Por Roberto Marra
Hoy, como cada 25 de febrero después de su desaparición física, se volverá a recordar a Néstor Kirchner. O Néstor, así a secas, como lo recuerdan quienes los quisieron y admiraron, quienes tuvieron la oportunidad de vivir ese despertar de una nueva oportunidad popular para retomar el camino de la Justicia Social que significó su fulgurante aparición en la política nacional.
Fue como una ráfaga de frescura política después de tanta podredumbre neoliberal instalada en la Rosada. Fue la liberación de los deseos oprimidos por la miseria obligatoria de millones de personas que se sintieron inmediatamente representadas por este hombre transparente y veraz hasta la médula. Fue el sintetizador de las experiencias populares avasalladas por los poderosos a sangre y fuego. Fue el que se animó a levantar otra vez las banderas arriadas por los traidores y escondidas por los secuaces de esa oligarquía que ahora nos quieren hacer creer que ya no existe.
Pero no sólo fue. Néstor es. Es el alma de un proyecto que no puede morir, que se debe continuar a pesar de su ausencia, que no se debe regalar a la tránsfuga condición de los pusilánimes, que debe reclamarse a los pretendidos dirigentes que llenan sus bocas con loas a este Líder excepcional, para terminar arrastrando su memoria en el fango de la incoherencia con sus postulados y su dignidad, incluso a su alma gemela, la mujer que lo completaba y resumía, ese legado bello y coherente llamado Cristina.

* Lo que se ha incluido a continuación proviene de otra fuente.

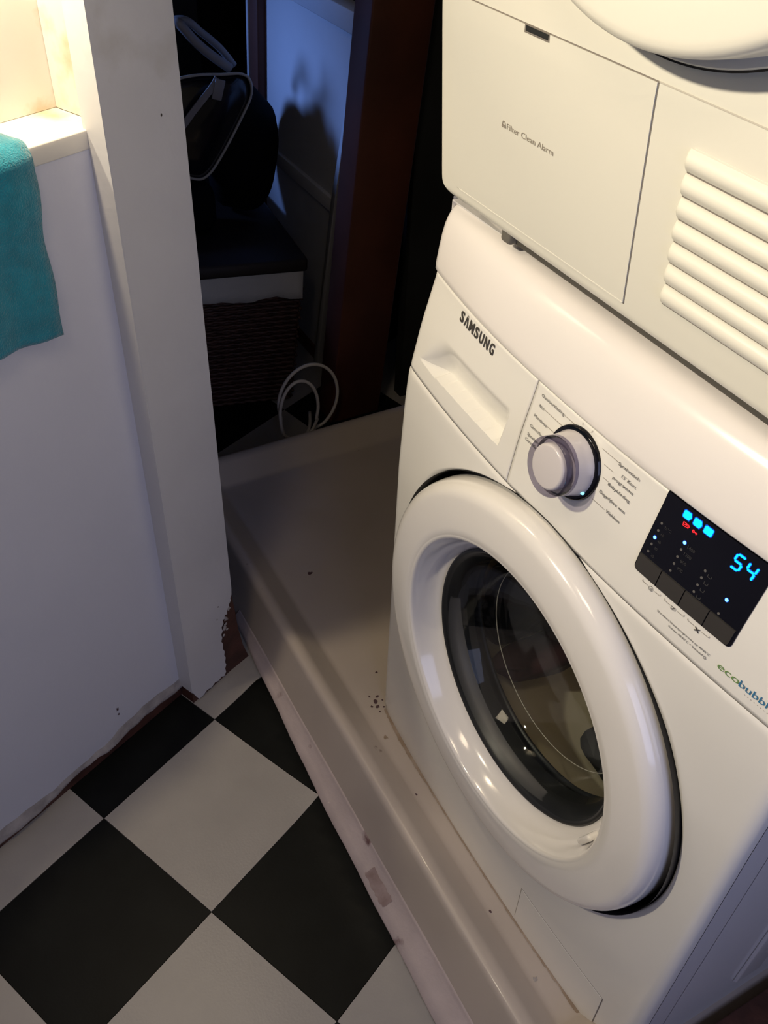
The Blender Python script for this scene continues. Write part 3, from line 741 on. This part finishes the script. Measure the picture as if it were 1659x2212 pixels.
stroke('printed_symbol', ((x + .0014, z - .0014), (x + .0024, z), (x + .0018, z + .0014)), .0004, FS, M['print'], wm); stroke('printed_symbol', ((x - .0012, z - .0010), (x + .0018, z + .0020)), .0004, FS, M['print'], wm)
x, z = .4830, .6755
for P in (((x - .0022, z - .0018), (x + .0022, z + .0018)), ((x - .0022, z + .0018), (x + .0022, z - .0018))): stroke('printed_symbol', P, .0011, FS, M['print'], wm)
text_on('printed_text', 'Standaard katoenprogramma op 40/60\u00b0C', .4450, .6628, .0020, .0570, FS, M['print'], wm, off=-.0007)
text_on('printed_text', 'Katoen 40/60\u00b0C + Intensief', .4600, .6585, .0020, .0370, FS, M['print'], wm, off=-.0007)
stroke('printed_symbol', ring(.4992, .6592, .0012), .0004, FS, M['print'], wm)
text_on('lettering', 'eco', .5112, .6600, .0064, .0208, FS, M['eco_green'], wm)
text_on('lettering', 'bubble', .5325, .6597, .0064, .0325, FS, M['eco_blue'], wm)
x0 = .5400
for k in range(10): outline_patch('printed_dot', disc(x0 + k * .0030, .6565, .00028, 6), FS, M['print_light'], wm, -.0007, .0002, rings=1)
pb = lathe('power_button', [(0, .0022), (.0085, .0022), (.0095, .001), (.0098, -.002)], (.5695, FS(.5695, .6900), .6900), (0, -1, .12), M['black'], wm, 48)
# door
door = lathe('door', [(.2380, -.028), (.2470, -.026), (.2488, -.012), (.2492, .006), (.2492, .016), (.2484, .0235), (.2468, .0290), (.2440, .0335), (.2405, .0364), (.2365, .0382), (.2335, .0388), (.2300, .0392), (.2120, .0408), (.1990, .0412), (.1912, .0412), (.1904, .0408), (.1892, .0408), (.1872, .0405), (.1856, .0395), (.1845, .0375), (.1832, .0320), (.1800, .0210), (.1750, .0125), (.1695, .0082), (.1640, .0066), (.1625, .0050), (.1625, -.028)],
             (DC[0], 0, DC[1]), (0, -1, 0), M['door'], wm, 160)
plabel(door, 'round white door ring')
rim = lathe('glass_rim', [(.1636, .0075), (.1615, .0092), (.1590, .0080), (.1560, .0050), (.1500, -.004), (.1470, -.012), (.1465, -.030)], (DC[0], 0, DC[1]), (0, -1, 0), M['rubber'], door, 128)
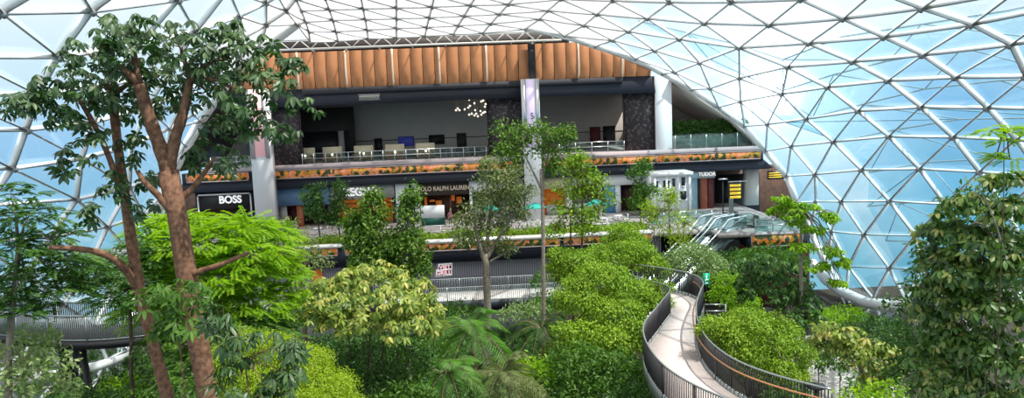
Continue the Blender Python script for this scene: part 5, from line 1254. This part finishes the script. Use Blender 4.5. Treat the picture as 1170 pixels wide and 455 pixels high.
# planting strip on the terrace edge (uncountable little plants)
P = np.stack([rng.uniform(X(330,275,DY), X(742,260,DY), 2600), rng.uniform(DY+.7, DY+2.9, 2600), np.full(2600, FZ+.1)], 1)
P[:, 2] += rng.random(2600)*.55*(.6+.4*np.sin(P[:, 0]*1.7)); Nn = unit(rng.normal(size=P.shape)+[0, -.3, .8])
B, D, Nr, LL, WW = sprigs(P, Nn, 5, .14, .28, .10, .4, .1)
o = leafmesh('terrace_planting', B, D, Nr, LL, WW, 'cloud', None); tag(o, 'low mixed green planting strip along the terrace behind the coping', 'plants', None, 'stuff')
# hedge in the upper planter
Ph = np.stack([rng.uniform(hx0+.35, hx1-.2, 1500), rng.uniform(76.4, 77.6, 1500), UZ+1.3+rng.random(1500)*1.35], 1)
B, D, Nr, LL, WW = sprigs(Ph, unit(rng.normal(size=Ph.shape)+[0, -.6, .5]), 5, .15, .32, .13, .4, .3)
o = leafmesh('hedge', B, D, Nr, LL, WW, 'deep', None); tag(o, 'dark green hedge in the grey planter at right end of upper floor', 'hedge', None, 'stuff')
# ground cover on the soil
n = 26000; gx_, gy_ = rng.uniform(-34, 34, n), rng.uniform(16, 55.5, n)
k = (gx_ < 9.5) | (gy_ < 27); k &= (np.abs(gx_) < gy_*.75+3); gx_, gy_ = gx_[k], gy_[k]
P = np.stack([gx_, gy_, GZ+rng.random(len(gx_))*.8], 1)
B, D, Nr, LL, WW = sprigs(P, unit(rng.normal(size=P.shape)+[0, 0, 1.2]), 4, .2, .42, .17, .5, .2)
o = leafmesh('ground_cover', B, D, Nr, LL, WW, 'deep', None); tag(o, 'dense low green ground cover over the garden soil', 'plants', None, 'stuff')

# ---------------------------------------------------------------- person by the shop
def person(loc, rz, label, top, legs, h=1.66):
    e_ = empty('person', loc, label, 'person'); e_.rotation_euler.z = rz; k = h/1.75
    J = {'pel': (0,0,.95,.13,.10), 'waist': (0,0,1.10,.125,.09), 'chest': (0,0,1.30,.165,.11), 'neckb': (0,0,1.46,.07,.065), 'neck': (0,0,1.52,.052,.052), 'jaw': (0,-.015,1.58,.068,.078), 'skull': (0,0,1.66,.078,.092), 'crown': (0,.005,1.73,.05,.06),
         'shl': (-.17,0,1.42,.055,.055), 'ell': (-.23,.02,1.15,.042,.042), 'wrl': (-.20,-.12,.95,.028,.028), 'hal': (-.19,-.17,.90,.035,.02),
         'shr': (.17,0,1.42,.055,.055), 'elr': (.23,.02,1.15,.042,.042), 'wrr': (.20,-.10,.95,.028,.028), 'har': (.19,-.15,.90,.035,.02),
         'hpl': (-.09,0,.88,.095,.095), 'knl': (-.10,-.03,.49,.06,.06), 'anl': (-.10,.02,.09,.042,.042), 'tol': (-.11,-.13,.035,.04,.03),
         'hpr': (.09,0,.88,.095,.095), 'knr': (.10,-.06,.49,.06,.06), 'anr': (.10,.05,.09,.042,.042), 'tor': (.11,-.10,.035,.04,.03)}
    Eg = [('pel','waist'),('waist','chest'),('chest','neckb'),('neckb','neck'),('neck','jaw'),('jaw','skull'),('skull','crown'),('chest','shl'),('shl','ell'),('ell','wrl'),('wrl','hal'),('chest','shr'),('shr','elr'),('elr','wrr'),('wrr','har'),('pel','hpl'),('hpl','knl'),('knl','anl'),('anl','tol'),('pel','hpr'),('hpr','knr'),('knr','anr'),('anr','tor')]
    for s_, hn in ((-1, 'hal'), (1, 'har')):
        hx, hy, hz = J[hn][:3]
        for f in range(4):
            J[hn+'f%d' % f] = (hx+s_*.002+(f-1.5)*.019, hy-.05, hz-.035, .009, .009); J[hn+'g%d' % f] = (hx+(f-1.5)*.019, hy-.06, hz-.075+abs(f-1.4)*.008, .008, .008)
            Eg += [(hn, hn+'f%d' % f), (hn+'f%d' % f, hn+'g%d' % f)]
        J[hn+'t'] = (hx-s_*.05, hy-.02, hz-.03, .010, .010); Eg.append((hn, hn+'t'))
    ks = list(J); me = bpy.data.meshes.new('body'); me.from_pydata([tuple(c*k for c in J[q][:3]) for q in ks], [(ks.index(a), ks.index(b)) for a, b in Eg], [])
    o = bpy.data.objects.new('body', me); COL.objects.link(o); m1 = o.modifiers.new('s', 'SKIN'); m2 = o.modifiers.new('u', 'SUBSURF'); m2.levels = m2.render_levels = 1
    for i, q in enumerate(ks): me.skin_vertices[0].data[i].radius = (J[q][3]*k, J[q][4]*k)
    me.skin_vertices[0].data[0].use_root = True
    dg = bpy.context.evaluated_depsgraph_get(); m_ = bpy.data.meshes.new_from_object(o.evaluated_get(dg)); bpy.data.objects.remove(o)
    o = bpy.data.objects.new('body', m_); COL.objects.link(o); o.parent = e_; m_.materials.clear()
    for q in ('skin', top, legs, 'black'): m_.materials.append(M[q])
    for p in m_.polygons:
        z = p.center.z/k; x = abs(p.center.x)/k; p.use_smooth = True
        p.material_index = 3 if z < .09 else (2 if z < .98 and x < .165 else (1 if z < 1.49 and not (x > .15 and z < 1.05) else 0))
    hb = MB(); hb.ball(np.array(wloc(e_))+np.array([0, .022, 1.68])*k, np.array([.088, .098, .095])*k, 10); hb.build('hair', 'hair', e_, True)
    fb = MB(); W_ = np.array(wloc(e_))
    for s_ in (-1, 1): fb.ball(W_+np.array([s_*.03, -.092, 1.655])*k, .010, 6)
    fb.build('eyes', 'black', e_); nb = MB().tube([W_+np.array([0, -.088, 1.655])*k, W_+np.array([0, -.108, 1.62])*k], [.008, .014], 6); nb.build('nose', 'skin', e_, True)
    mo = MB().box(W_+np.array([0, -.090, 1.585])*k, (.045, .01, .01)); mo.build('mouth', 'rose', e_)
    return e_
person((X(514,243,71), 71.2, FZ), .3, 'person in rose top standing beside the POLO RALPH LAUREN shop entrance', 'rose', 'trousers')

Recordarlo no debe considerarse un mero pasaje melancólico por su breve pero intensa experiencia. Debe convertirse en un acto de reivindicación de su voluntad reconstructiva de una Patria desvencijada y ofrecida a los peores postores. Su recuerdo debe estar consustanciado con su legado de liberación de las fuerzas escondidas de un Pueblo que había dejado de ser tal hasta su aparición. Memorarlo es la llave para abrir nuevamente la puerta que tanto le costó a él volver a ponerla ante nuestros ojos incrédulos por tantos años de traiciones y denostaciones. Gritar su nombre, alzar las banderas que nos devolvió con su infinita grandeza, mostrar otra vez su rostro en las remeras del amor eterno, en los tatuajes de quienes no quieren olvidar su trascendencia grabando en su propia piel la imagen de quien no aceptan su muerte, no es sino el necesario acto de rebeldía que él nos impulsara a ejercer para cambiar el destino oscuro de una sociedad desesperada por encontrar la salida a tanta injusticia programada.
Todavía, si afinamos el oído de nuestra memoria, si ponemos atención a las palabras sencillas pero oportunas de sus discursos inolvidables, podremos descubrir el sentido final de su sacrificio, encontrar la verdad escabullida por sus pretendidos exégetas sin memoria, hasta poder hilvanar aquellos buenos tiempos con el presente deshilachado por mil retrocesos y mentiras, para retomar su ejemplo indomable y reconstruir su obra detenida por el olvido y la sumisión de los cobardes.